North Korea fires artillery shells near South's islands, evacuation ordered

Updated : Jan 05, 2024 14:39
|
AFP

North Korea fired an artillery barrage near two South Korean islands on Friday, Seoul's defence ministry said, warning the actions threatened peace and that it would respond.

Residents of both islands were ordered to evacuate and ferries were suspended as South Korea planned a naval drill in response, in one of the most serious military escalations on the peninsula since the North fired shells at one of the same islands in 2010.

Friday's live firing followed repeated warnings from Kim Jong Un's regime in Pyongyang that it was prepared for war against South Korea and the United States.

Seoul's defence ministry said the North's military fired "over 200 rounds" of artillery shells on Friday morning near Yeonpyeong and Baengnyeong, two sparsely populated South Korean islands that are just south of a defacto maritime border between the two sides.

"This is a provocative act that threatens the peace on the Korean Peninsula," the ministry said.

"Our military closely tracks and monitors the situation in close coordination with the United States, and will take appropriate measures in response to North Korea's provocations."
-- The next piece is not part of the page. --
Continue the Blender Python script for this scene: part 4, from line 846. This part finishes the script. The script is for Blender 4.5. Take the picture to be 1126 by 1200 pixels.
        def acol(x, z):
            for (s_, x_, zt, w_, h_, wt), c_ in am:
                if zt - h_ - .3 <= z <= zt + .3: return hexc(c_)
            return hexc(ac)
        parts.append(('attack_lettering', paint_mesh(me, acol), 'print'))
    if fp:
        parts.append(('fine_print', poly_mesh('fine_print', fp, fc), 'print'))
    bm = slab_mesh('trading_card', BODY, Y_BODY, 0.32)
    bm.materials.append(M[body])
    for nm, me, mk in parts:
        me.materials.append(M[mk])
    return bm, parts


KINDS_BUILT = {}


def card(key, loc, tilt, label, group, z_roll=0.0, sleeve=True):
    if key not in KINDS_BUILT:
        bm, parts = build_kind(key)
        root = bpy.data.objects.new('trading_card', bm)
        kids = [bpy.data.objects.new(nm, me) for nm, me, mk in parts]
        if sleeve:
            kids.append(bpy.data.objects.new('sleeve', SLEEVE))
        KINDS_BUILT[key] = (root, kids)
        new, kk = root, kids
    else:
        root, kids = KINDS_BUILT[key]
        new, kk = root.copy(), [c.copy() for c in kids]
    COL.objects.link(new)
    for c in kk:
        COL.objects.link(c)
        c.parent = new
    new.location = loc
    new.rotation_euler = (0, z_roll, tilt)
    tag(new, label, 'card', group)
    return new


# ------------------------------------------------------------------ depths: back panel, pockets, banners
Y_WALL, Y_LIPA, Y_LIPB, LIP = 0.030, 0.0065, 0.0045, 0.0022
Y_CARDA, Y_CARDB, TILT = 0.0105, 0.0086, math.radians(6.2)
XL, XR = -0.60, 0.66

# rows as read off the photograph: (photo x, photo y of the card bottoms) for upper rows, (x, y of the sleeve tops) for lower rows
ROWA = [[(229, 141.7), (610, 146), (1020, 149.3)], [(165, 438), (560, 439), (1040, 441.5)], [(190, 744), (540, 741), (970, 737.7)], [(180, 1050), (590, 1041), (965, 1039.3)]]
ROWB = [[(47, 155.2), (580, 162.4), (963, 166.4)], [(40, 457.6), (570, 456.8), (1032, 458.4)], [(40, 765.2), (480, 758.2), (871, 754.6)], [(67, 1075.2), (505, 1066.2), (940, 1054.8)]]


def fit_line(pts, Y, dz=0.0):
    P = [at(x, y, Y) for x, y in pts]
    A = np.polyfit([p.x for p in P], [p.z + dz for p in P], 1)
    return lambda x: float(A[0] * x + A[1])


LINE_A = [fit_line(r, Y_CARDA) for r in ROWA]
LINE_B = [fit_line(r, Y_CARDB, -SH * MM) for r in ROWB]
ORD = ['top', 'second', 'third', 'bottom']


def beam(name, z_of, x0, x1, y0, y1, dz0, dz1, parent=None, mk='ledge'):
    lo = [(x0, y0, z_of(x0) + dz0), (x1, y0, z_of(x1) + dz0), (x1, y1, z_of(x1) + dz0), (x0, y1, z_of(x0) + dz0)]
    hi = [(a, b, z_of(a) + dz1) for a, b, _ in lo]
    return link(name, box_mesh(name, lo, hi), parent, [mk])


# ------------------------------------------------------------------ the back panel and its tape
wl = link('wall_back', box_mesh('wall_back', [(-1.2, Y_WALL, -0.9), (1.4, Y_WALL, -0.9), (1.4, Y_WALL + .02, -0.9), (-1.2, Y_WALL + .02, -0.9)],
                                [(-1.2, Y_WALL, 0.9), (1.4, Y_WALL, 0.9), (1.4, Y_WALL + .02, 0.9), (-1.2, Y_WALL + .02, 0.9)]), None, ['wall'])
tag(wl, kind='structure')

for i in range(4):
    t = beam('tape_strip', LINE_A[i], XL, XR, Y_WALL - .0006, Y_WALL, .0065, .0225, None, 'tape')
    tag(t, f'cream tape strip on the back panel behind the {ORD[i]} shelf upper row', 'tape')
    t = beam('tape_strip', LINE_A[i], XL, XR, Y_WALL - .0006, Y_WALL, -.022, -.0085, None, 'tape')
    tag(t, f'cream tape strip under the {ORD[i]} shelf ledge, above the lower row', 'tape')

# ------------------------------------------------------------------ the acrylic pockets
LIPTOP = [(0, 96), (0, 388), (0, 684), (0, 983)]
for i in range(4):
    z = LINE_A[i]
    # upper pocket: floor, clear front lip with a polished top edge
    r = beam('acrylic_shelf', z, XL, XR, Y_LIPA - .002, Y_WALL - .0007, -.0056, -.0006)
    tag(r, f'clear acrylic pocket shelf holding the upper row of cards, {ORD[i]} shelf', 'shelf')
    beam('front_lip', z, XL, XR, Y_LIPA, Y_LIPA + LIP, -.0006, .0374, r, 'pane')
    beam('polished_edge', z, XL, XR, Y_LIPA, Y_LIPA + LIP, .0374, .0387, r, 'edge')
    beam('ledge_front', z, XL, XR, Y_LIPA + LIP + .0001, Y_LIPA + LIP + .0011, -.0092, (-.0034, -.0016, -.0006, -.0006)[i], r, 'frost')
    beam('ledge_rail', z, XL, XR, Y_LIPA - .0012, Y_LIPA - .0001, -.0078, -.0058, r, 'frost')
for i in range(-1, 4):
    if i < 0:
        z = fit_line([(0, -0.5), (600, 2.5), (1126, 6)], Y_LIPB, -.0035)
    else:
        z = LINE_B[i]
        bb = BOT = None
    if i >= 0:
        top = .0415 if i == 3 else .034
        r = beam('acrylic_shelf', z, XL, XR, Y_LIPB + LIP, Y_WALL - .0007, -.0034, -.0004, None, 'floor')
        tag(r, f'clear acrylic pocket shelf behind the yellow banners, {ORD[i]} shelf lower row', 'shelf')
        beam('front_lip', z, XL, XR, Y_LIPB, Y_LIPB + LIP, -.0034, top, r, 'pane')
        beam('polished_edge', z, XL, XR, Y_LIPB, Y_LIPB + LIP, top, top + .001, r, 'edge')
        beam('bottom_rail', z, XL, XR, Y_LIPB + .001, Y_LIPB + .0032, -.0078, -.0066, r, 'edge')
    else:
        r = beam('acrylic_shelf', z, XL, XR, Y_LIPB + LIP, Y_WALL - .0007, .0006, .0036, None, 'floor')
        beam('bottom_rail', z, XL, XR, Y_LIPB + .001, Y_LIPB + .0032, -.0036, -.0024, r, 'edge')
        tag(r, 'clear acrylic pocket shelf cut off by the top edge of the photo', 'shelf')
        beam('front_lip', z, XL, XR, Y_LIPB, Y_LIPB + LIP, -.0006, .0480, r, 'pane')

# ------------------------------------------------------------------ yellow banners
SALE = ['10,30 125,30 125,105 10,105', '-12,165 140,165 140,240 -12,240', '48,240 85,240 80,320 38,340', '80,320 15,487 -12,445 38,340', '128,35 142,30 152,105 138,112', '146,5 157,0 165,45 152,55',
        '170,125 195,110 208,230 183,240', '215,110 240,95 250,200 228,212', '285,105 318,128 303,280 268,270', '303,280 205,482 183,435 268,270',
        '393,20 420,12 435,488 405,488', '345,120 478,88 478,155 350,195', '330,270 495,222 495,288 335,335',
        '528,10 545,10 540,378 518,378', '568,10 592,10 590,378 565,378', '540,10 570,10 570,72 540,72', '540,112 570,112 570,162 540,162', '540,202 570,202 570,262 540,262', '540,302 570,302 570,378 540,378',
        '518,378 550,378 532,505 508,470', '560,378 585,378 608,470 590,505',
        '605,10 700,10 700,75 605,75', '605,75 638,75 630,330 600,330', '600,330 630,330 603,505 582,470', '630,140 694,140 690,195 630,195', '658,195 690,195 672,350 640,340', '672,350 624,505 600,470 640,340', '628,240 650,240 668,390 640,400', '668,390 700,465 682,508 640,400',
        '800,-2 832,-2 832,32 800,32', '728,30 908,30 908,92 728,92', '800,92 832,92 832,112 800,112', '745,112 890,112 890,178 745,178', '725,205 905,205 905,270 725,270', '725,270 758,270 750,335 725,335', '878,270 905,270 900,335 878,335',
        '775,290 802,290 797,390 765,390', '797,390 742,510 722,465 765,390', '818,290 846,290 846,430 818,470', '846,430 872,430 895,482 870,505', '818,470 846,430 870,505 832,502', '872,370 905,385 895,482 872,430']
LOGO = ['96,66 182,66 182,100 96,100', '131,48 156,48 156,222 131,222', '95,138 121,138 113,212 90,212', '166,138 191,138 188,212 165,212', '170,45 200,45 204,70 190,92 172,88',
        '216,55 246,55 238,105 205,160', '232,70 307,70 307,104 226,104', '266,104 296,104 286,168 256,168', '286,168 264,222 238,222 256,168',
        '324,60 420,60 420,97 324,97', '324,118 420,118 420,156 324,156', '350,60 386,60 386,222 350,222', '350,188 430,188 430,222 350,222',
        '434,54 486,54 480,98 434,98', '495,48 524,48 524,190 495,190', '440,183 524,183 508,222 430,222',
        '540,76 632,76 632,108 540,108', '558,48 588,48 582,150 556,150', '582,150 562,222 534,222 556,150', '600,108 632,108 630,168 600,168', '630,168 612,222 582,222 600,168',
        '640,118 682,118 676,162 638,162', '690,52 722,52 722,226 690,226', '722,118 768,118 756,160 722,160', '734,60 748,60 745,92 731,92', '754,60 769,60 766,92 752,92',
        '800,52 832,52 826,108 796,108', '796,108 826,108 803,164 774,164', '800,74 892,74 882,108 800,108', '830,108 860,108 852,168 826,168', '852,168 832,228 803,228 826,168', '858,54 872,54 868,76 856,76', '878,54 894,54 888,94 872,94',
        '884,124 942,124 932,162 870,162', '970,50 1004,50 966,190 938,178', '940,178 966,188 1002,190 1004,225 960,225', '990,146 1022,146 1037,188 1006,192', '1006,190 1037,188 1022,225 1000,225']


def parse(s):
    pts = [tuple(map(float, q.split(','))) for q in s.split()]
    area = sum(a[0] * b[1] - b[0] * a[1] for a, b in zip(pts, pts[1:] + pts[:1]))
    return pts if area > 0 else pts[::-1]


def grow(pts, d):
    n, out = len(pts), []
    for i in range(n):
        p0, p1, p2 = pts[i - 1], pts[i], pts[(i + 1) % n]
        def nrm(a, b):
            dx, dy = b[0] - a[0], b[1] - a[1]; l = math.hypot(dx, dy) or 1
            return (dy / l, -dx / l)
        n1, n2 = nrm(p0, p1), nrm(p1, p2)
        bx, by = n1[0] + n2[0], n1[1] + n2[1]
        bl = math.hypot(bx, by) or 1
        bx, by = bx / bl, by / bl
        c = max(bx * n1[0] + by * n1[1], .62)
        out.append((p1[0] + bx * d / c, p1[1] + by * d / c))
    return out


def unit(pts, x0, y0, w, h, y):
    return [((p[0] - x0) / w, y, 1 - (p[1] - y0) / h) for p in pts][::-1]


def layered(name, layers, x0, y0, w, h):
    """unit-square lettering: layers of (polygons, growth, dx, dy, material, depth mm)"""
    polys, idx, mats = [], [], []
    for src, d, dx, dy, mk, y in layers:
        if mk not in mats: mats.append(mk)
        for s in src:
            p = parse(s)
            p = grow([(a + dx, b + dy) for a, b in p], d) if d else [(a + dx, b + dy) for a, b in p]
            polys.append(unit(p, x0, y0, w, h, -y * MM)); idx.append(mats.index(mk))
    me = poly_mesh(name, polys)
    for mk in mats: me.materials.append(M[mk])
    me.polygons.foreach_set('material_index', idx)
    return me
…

The ministry said there had been "no damage to the Korean people and the military", with the shells landing north of the defacto border that is known as the Northern Limit Line (NLL).

 

- Evacuation orders -
 

Yeonpyeong, which has around 2,000 residents, is about 115 kilometers (70 miles) west of South Korea's capital, Seoul.

Baengnyeong, with a population of 4,900, is about 210 kilometres west of Seoul.

Local officials on both islands told AFP that residents had been told to evacuate, describing the order as a "preventative measure" ahead of a planned South Korean military drill.

"We have been told by the military that a drill is scheduled for this afternoon," a Yeonpyeong official said, adding that people were asked to evacuate "in case North Korea does anything in response".

One residents of the island said they were "shaking in fear" at the barrage.

"At first I thought it was the shells fired by our own military... but was told later it was by North Korea," Kim Jin-soo, a Baengnyeong island resident told local broadcaster YTN.

The shells splashed down into a so-called maritime buffer zone north of the NLL, the defence ministry said, which was set up in September 2018 in a bid to reduce tensions.

But the North scrapped the accord after Seoul partially suspended it in November, to protest Pyongyang's spy satellite launch.

"The nullification of the (accord) increases the possibility of military clashes in the border areas," Yang Moo-jin, president of the University of North Korean Studies in Seoul, told AFP.

He added that "the evacuation of our residents raises psychological and security concerns, which can ultimately destabilise the economy of South Korea".